» Raw data:

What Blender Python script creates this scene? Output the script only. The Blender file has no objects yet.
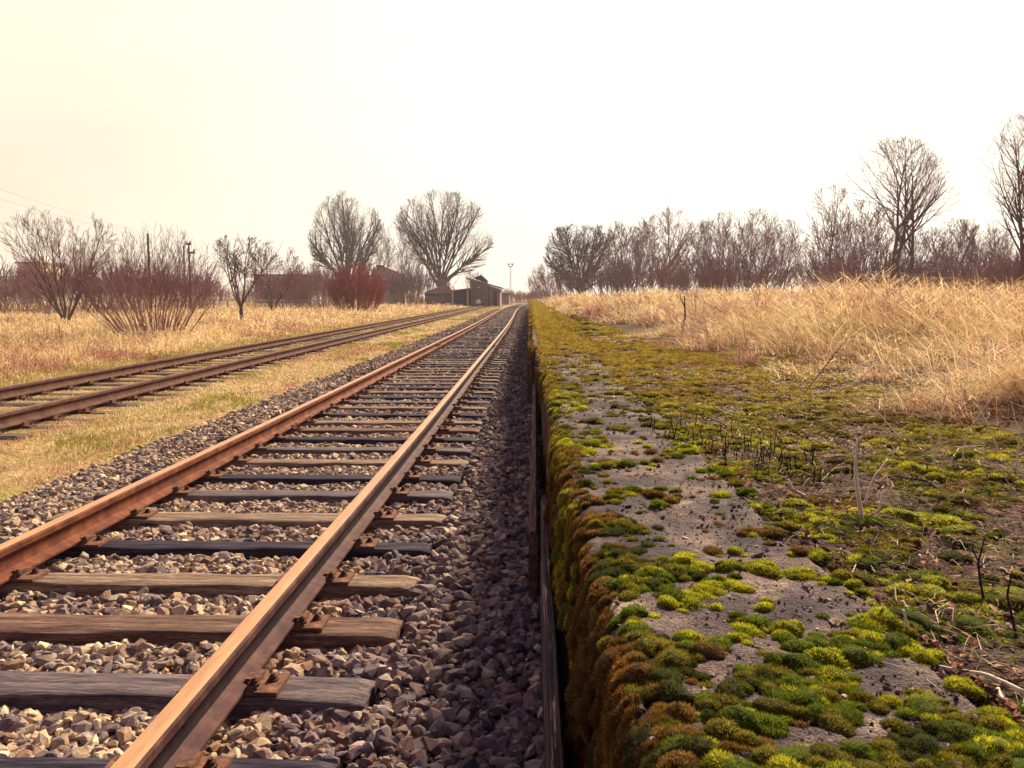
import bpy, bmesh, math, random
import numpy as np
from mathutils import Vector, Matrix

random.seed(7)
rng = np.random.default_rng(11)
PI = math.pi
scene = bpy.context.scene
COL = scene.collection

# ------------------------------------------------------------------ camera
F = 860.0
VX, VY = 532.0, 297.0
CAMZ = 1.35
pitch = math.atan((384 - VY) / F)
yaw = math.atan((VX - 512) / F)
cam_d = bpy.data.cameras.new('camera')
cam = bpy.data.objects.new('camera', cam_d)
COL.objects.link(cam)
cam.location = (0, 0, CAMZ)
cam.rotation_euler = (PI / 2 - pitch, 0, yaw)
cam_d.sensor_width = 36
cam_d.lens = F / 1024 * 36
cam_d.clip_start = 0.05
cam_d.clip_end = 5000
scene.camera = cam


def at(x, y, z=0.0):
    """world point on the height z seen at photo position x, y"""
    m = Matrix.Rotation(yaw, 3, 'Z') @ Matrix.Rotation(PI / 2 - pitch, 3, 'X')
    d = m @ Vector(((x - 512) / F, -(y - 384) / F, -1))
    t = (z - CAMZ) / d.z
    return d.x * t, d.y * t


def W(x, y, D):
    """world X and z at depth D"""
    return (x - VX) * D / F, CAMZ - (y - VY) * D / F


# ------------------------------------------------------------------ noise
_perm = np.random.default_rng(5).permutation(4096)
_val = np.random.default_rng(6).random(4096)


def vn(x, y, s=0):
    x = np.asarray(x, float) + 1000.37
    y = np.asarray(y, float) + 1000.71
    xi = np.floor(x).astype(int)
    yi = np.floor(y).astype(int)
    fx = x - xi
    fy = y - yi
    fx = fx * fx * (3 - 2 * fx)
    fy = fy * fy * (3 - 2 * fy)

    def h(a, b):
        return _val[_perm[(_perm[(a + s * 131) & 4095] + b) & 4095]]
    return (h(xi, yi) * (1 - fx) + h(xi + 1, yi) * fx) * (1 - fy) + (h(xi, yi + 1) * (1 - fx) + h(xi + 1, yi + 1) * fx) * fy


def fbm(x, y, s=0, o=4):
    t = 0
    a = 0.5
    tot = 0
    for i in range(o):
        t = t + a * vn(x, y, s + i)
        tot += a
        a *= 0.5
        x = np.asarray(x) * 2.03
        y = np.asarray(y) * 2.03
    return t / tot


# ------------------------------------------------------------------ mesh builder
class MB:
    def __init__(self):
        self.v = []
        self.f = []      # (array m x k)
        self.mi = []
        self.c = []
        self.n = 0

    def add(self, v, fs, col=(1, 1, 1), mi=0):
        v = np.asarray(v, float).reshape(-1, 3)
        if not isinstance(fs, (list, tuple)) or (len(fs) and not isinstance(fs[0], np.ndarray)):
            fs = [np.asarray(fs)]
        for f in fs:
            f = np.asarray(f, dtype=np.int64)
            self.f.append(f + self.n)
            self.mi.append(np.full(len(f), mi))
        col = np.asarray(col, float)
        if col.ndim == 1:
            col = np.tile(col, (len(v), 1))
        self.c.append(col)
        self.v.append(v)
        self.n += len(v)

    def inst(self, bv, bf, M, T, col):
        N = len(T)
        n = len(bv)
        v = np.einsum('nij,kj->nki', M, bv) + T[:, None, :]
        f = (bf[None] + (np.arange(N) * n)[:, None, None]).reshape(-1, bf.shape[1])
        c = np.repeat(col, n, axis=0)
        self.add(v.reshape(-1, 3), [f], c)

    def grid(self, P, col=(1, 1, 1), mi=0):
        a, b = P.shape[:2]
        i = np.arange(a - 1)[:, None] * b + np.arange(b - 1)[None]
        f = np.stack([i, i + 1, i + b + 1, i + b], -1).reshape(-1, 4)
        self.add(P.reshape(-1, 3), [f], col.reshape(-1, 3) if isinstance(col, np.ndarray) and col.ndim == 3 else col, mi)

    def box(self, x0, x1, y0, y1, z0, z1, col=(1, 1, 1), mi=0, rot=None, org=(0, 0, 0)):
        v = np.array([[x, y, z] for z in (z0, z1) for y in (y0, y1) for x in (x0, x1)], float)
        if rot is not None:
            v = (v - org) @ np.array(rot).T + org
        self.add(v, [np.array([[0, 2, 3, 1], [4, 5, 7, 6], [0, 1, 5, 4], [2, 6, 7, 3], [0, 4, 6, 2], [1, 3, 7, 5]])], col, mi)

    def segs(self, p0, p1, r0, r1, k=4, col=(1, 1, 1), mi=0):
        p0 = np.asarray(p0, float); p1 = np.asarray(p1, float)
        r0 = np.asarray(r0, float); r1 = np.asarray(r1, float)
        N = len(p0)
        if N == 0:
            return
        d = p1 - p0
        d /= (np.linalg.norm(d, axis=1, keepdims=True) + 1e-9)
        ref = np.where(np.abs(d[:, 2:3]) > 0.9, np.array([[1., 0, 0]]), np.array([[0, 0, 1.]]))
        u = np.cross(d, ref); u /= np.linalg.norm(u, axis=1, keepdims=True)
        w = np.cross(d, u)
        a = np.arange(k) * 2 * PI / k
        ring = u[:, None] * np.cos(a)[None, :, None] + w[:, None] * np.sin(a)[None, :, None]
        A = p0[:, None] + ring * r0[:, None, None]
        B = p1[:, None] + ring * r1[:, None, None]
        v = np.concatenate([A, B], 1).reshape(-1, 3)
        i = np.arange(k); j = (i + 1) % k
        f = np.stack([i, j, j + k, i + k], -1)
        f = (f[None] + (np.arange(N) * 2 * k)[:, None, None]).reshape(-1, 4)
        self.add(v, [f], col, mi)

    def tube(self, pts, rad, k=6, col=(1, 1, 1), mi=0):
        pts = np.asarray(pts, float)
        n = len(pts)
        rad = np.broadcast_to(np.asarray(rad, float), (n,))
        d = np.gradient(pts, axis=0)
        d /= np.linalg.norm(d, axis=1, keepdims=True) + 1e-9
        ref = np.array([0, 0, 1.]) if abs(d[0, 2]) < 0.8 else np.array([1., 0, 0])
        u = np.cross(d, ref); u /= np.linalg.norm(u, axis=1, keepdims=True) + 1e-9
        w = np.cross(d, u)
        a = np.arange(k) * 2 * PI / k
        v = pts[:, None] + (u[:, None] * np.cos(a)[None, :, None] + w[:, None] * np.sin(a)[None, :, None]) * rad[:, None, None]
        f = []
        for s in range(n - 1):
            for i in range(k):
                j = (i + 1) % k
                f.append([s * k + i, s * k + j, s * k + k + j, s * k + k + i])
        fs = [np.array(f)]
        vv = v.reshape(-1, 3)
        vv = np.vstack([vv, pts[0], pts[-1]])
        c0 = n * k
        fs.append(np.array([[c0, (i + 1) % k, i] for i in range(k)] + [[c0 + 1, (n - 1) * k + i, (n - 1) * k + (i + 1) % k] for i in range(k)]))
        self.add(vv, fs, col, mi)

    def build(self, name, mats, parent=None, smooth=False, loc=None):
        me = bpy.data.meshes.new(name)
        v = np.concatenate(self.v)
        if loc is not None:
            v = v - np.array(loc)
        c = np.concatenate(self.c)
        loops = np.concatenate([f.reshape(-1) for f in self.f])
        tot = np.concatenate([np.full(len(f), f.shape[1]) for f in self.f])
        mi = np.concatenate(self.mi)
        me.vertices.add(len(v))
        me.vertices.foreach_set('co', v.astype(np.float32).ravel())
        me.loops.add(len(loops))
        me.loops.foreach_set('vertex_index', loops.astype(np.int32))
        me.polygons.add(len(tot))
        st = np.concatenate([[0], np.cumsum(tot)[:-1]])
        me.polygons.foreach_set('loop_start', st.astype(np.int32))
        me.polygons.foreach_set('material_index', mi.astype(np.int32))
        me.polygons.foreach_set('use_smooth', np.full(len(tot), smooth))
        at_ = me.color_attributes.new('Col', 'FLOAT_COLOR', 'POINT')
        at_.data.foreach_set('color', np.hstack([c, np.ones((len(c), 1))]).astype(np.float32).ravel())
        me.update(calc_edges=True)
        for m in (mats if isinstance(mats, (list, tuple)) else [mats]):
            me.materials.append(m)
        o = bpy.data.objects.new(name, me)
        COL.objects.link(o)
        if loc is not None:
            o.location = loc
        if parent is not None:
            o.parent = parent
        return o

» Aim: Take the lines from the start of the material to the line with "COL = scene.collection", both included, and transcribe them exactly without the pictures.

» Task output:
What Blender Python script creates this scene? Output the script only. The Blender file has no objects yet.
import bpy, bmesh, math, random
import numpy as np
from mathutils import Vector, Matrix

random.seed(7)
rng = np.random.default_rng(11)
PI = math.pi
scene = bpy.context.scene
COL = scene.collection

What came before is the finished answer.